* GIVEN RECORDS
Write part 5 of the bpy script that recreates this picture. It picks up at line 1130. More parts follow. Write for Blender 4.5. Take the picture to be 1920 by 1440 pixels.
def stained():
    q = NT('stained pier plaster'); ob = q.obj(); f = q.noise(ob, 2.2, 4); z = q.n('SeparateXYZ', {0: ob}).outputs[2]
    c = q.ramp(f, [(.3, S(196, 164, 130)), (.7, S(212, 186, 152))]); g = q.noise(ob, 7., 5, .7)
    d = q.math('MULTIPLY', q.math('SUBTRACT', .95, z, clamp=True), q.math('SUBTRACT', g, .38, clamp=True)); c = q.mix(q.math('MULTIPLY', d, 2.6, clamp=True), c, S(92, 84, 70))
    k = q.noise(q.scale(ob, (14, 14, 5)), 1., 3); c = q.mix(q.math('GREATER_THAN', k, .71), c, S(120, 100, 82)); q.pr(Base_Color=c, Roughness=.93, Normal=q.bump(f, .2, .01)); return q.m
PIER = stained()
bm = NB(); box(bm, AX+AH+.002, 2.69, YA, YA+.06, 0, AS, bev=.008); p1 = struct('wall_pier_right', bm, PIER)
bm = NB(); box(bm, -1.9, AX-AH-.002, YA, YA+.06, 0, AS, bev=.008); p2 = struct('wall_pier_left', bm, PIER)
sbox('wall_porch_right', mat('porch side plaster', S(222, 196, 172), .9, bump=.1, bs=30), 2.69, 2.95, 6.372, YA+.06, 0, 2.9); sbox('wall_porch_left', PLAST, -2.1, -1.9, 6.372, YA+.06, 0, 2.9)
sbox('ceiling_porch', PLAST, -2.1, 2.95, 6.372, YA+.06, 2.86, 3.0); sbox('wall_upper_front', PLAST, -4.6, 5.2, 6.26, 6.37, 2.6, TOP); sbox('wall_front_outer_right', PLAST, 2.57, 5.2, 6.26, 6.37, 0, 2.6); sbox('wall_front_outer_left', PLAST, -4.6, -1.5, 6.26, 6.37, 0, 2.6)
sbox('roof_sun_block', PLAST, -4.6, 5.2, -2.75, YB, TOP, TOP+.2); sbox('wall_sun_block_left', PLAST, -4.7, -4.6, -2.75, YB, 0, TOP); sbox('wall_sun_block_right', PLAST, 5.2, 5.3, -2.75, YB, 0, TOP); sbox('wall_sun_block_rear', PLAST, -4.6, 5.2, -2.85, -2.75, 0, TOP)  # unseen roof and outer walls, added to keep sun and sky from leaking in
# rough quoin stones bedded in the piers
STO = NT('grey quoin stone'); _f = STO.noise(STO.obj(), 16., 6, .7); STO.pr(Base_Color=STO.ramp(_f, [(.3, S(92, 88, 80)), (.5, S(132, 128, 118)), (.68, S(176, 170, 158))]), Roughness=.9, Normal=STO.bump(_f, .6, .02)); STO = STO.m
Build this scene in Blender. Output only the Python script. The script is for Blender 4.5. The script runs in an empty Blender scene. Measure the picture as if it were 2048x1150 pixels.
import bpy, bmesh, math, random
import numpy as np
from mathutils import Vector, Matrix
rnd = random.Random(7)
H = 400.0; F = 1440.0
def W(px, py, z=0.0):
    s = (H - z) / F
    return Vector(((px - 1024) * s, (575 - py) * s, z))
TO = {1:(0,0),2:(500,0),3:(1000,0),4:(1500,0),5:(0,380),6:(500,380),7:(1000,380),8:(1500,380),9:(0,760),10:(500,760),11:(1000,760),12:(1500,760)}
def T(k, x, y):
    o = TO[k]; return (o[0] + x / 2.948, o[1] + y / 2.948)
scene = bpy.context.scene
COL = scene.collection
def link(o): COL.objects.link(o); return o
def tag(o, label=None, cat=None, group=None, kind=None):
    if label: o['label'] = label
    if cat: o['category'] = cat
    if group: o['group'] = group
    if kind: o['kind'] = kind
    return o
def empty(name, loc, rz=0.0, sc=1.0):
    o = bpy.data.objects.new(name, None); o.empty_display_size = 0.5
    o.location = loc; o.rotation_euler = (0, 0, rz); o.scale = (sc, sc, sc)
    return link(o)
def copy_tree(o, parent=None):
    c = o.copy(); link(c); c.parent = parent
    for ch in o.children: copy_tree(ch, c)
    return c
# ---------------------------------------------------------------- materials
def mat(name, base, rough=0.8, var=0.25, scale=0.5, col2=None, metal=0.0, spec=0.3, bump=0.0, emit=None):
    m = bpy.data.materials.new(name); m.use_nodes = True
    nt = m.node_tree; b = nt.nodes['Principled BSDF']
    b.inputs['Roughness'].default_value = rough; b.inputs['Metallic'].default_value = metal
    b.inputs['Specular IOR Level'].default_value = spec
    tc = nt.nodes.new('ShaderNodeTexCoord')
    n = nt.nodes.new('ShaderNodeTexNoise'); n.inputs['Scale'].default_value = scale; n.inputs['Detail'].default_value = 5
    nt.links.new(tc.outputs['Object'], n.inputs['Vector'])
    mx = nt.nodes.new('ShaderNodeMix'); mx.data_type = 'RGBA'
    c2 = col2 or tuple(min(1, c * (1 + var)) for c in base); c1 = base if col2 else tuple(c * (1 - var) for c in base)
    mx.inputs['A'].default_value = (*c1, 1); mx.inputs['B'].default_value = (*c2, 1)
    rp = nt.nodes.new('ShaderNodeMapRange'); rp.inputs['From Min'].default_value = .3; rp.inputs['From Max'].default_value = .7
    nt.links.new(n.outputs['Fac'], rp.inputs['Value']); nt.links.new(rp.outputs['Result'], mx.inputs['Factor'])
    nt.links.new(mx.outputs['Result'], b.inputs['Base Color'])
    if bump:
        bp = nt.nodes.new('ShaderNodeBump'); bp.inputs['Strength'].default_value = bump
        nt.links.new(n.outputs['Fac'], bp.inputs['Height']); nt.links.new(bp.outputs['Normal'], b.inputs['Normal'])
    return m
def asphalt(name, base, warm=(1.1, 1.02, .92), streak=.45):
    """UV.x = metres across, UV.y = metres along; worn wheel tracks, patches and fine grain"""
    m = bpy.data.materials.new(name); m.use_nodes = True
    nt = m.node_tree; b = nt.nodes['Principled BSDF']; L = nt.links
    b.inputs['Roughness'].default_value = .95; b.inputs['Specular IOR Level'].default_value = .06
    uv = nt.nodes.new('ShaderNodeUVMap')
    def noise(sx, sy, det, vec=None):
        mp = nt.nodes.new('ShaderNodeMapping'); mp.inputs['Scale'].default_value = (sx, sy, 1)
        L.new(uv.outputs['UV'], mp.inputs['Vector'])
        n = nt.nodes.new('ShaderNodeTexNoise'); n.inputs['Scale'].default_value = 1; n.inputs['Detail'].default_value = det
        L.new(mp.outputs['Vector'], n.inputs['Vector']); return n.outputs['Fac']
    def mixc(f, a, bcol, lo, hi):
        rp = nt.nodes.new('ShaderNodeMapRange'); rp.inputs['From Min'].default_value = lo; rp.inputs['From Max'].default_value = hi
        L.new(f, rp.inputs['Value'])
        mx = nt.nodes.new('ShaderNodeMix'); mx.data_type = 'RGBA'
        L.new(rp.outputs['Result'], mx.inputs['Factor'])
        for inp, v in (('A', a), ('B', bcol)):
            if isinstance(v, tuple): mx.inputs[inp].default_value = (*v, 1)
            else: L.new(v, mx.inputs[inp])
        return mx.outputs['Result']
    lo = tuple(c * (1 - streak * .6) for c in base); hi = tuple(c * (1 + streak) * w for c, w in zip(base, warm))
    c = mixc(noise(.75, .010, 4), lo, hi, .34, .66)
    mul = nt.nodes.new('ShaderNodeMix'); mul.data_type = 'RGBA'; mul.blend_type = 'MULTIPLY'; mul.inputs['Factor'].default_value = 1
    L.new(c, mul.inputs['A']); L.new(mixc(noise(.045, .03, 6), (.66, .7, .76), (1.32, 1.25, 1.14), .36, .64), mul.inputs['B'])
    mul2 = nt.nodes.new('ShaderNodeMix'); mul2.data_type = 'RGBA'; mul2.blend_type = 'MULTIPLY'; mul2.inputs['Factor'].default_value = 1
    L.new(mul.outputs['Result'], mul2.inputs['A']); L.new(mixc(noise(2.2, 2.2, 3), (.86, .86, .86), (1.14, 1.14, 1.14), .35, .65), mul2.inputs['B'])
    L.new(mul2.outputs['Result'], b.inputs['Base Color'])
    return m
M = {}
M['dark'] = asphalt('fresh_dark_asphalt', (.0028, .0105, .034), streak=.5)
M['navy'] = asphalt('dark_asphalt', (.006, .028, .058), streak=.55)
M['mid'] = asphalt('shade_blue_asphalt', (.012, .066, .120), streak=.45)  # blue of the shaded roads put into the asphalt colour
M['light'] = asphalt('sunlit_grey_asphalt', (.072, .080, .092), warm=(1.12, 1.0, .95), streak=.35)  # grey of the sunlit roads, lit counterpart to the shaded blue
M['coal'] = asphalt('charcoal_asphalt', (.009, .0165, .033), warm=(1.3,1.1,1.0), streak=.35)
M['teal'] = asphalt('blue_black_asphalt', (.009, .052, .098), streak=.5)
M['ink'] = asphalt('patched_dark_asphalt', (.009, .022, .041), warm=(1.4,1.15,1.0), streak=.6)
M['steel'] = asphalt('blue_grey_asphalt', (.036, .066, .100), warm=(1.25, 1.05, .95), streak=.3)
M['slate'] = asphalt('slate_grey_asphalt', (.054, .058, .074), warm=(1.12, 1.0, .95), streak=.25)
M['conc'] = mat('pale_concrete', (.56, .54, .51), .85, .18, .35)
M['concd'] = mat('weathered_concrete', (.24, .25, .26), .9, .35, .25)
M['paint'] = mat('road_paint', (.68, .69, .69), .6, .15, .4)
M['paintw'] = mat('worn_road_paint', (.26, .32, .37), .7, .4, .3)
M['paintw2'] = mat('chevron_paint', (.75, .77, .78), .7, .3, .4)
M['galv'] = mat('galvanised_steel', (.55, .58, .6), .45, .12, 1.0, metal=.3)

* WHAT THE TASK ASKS
Only the lines from the beginning of the material to the line containing "STO = NT('grey" should be echoed, verbatim and in full.

* RESPONSE TO THE TASK
Write part 5 of the bpy script that recreates this picture. It picks up at line 1130. More parts follow. Write for Blender 4.5. Take the picture to be 1920 by 1440 pixels.
def stained():
    q = NT('stained pier plaster'); ob = q.obj(); f = q.noise(ob, 2.2, 4); z = q.n('SeparateXYZ', {0: ob}).outputs[2]
    c = q.ramp(f, [(.3, S(196, 164, 130)), (.7, S(212, 186, 152))]); g = q.noise(ob, 7., 5, .7)
    d = q.math('MULTIPLY', q.math('SUBTRACT', .95, z, clamp=True), q.math('SUBTRACT', g, .38, clamp=True)); c = q.mix(q.math('MULTIPLY', d, 2.6, clamp=True), c, S(92, 84, 70))
    k = q.noise(q.scale(ob, (14, 14, 5)), 1., 3); c = q.mix(q.math('GREATER_THAN', k, .71), c, S(120, 100, 82)); q.pr(Base_Color=c, Roughness=.93, Normal=q.bump(f, .2, .01)); return q.m
PIER = stained()
bm = NB(); box(bm, AX+AH+.002, 2.69, YA, YA+.06, 0, AS, bev=.008); p1 = struct('wall_pier_right', bm, PIER)
bm = NB(); box(bm, -1.9, AX-AH-.002, YA, YA+.06, 0, AS, bev=.008); p2 = struct('wall_pier_left', bm, PIER)
sbox('wall_porch_right', mat('porch side plaster', S(222, 196, 172), .9, bump=.1, bs=30), 2.69, 2.95, 6.372, YA+.06, 0, 2.9); sbox('wall_porch_left', PLAST, -2.1, -1.9, 6.372, YA+.06, 0, 2.9)
sbox('ceiling_porch', PLAST, -2.1, 2.95, 6.372, YA+.06, 2.86, 3.0); sbox('wall_upper_front', PLAST, -4.6, 5.2, 6.26, 6.37, 2.6, TOP); sbox('wall_front_outer_right', PLAST, 2.57, 5.2, 6.26, 6.37, 0, 2.6); sbox('wall_front_outer_left', PLAST, -4.6, -1.5, 6.26, 6.37, 0, 2.6)
sbox('roof_sun_block', PLAST, -4.6, 5.2, -2.75, YB, TOP, TOP+.2); sbox('wall_sun_block_left', PLAST, -4.7, -4.6, -2.75, YB, 0, TOP); sbox('wall_sun_block_right', PLAST, 5.2, 5.3, -2.75, YB, 0, TOP); sbox('wall_sun_block_rear', PLAST, -4.6, 5.2, -2.85, -2.75, 0, TOP)  # unseen roof and outer walls, added to keep sun and sky from leaking in
# rough quoin stones bedded in the piers
STO = NT('grey quoin stone'); _f = STO.noise(STO.obj(), 16., 6, .7); STO.pr(Base_Color=STO.ramp(_f, [(.3, S(92, 88, 80)), (.5, S(132, 128, 118)), (.68, S(176, 170, 158))]), Roughness=.9, Normal=STO.bump(_f, .6, .02)); STO = STO.m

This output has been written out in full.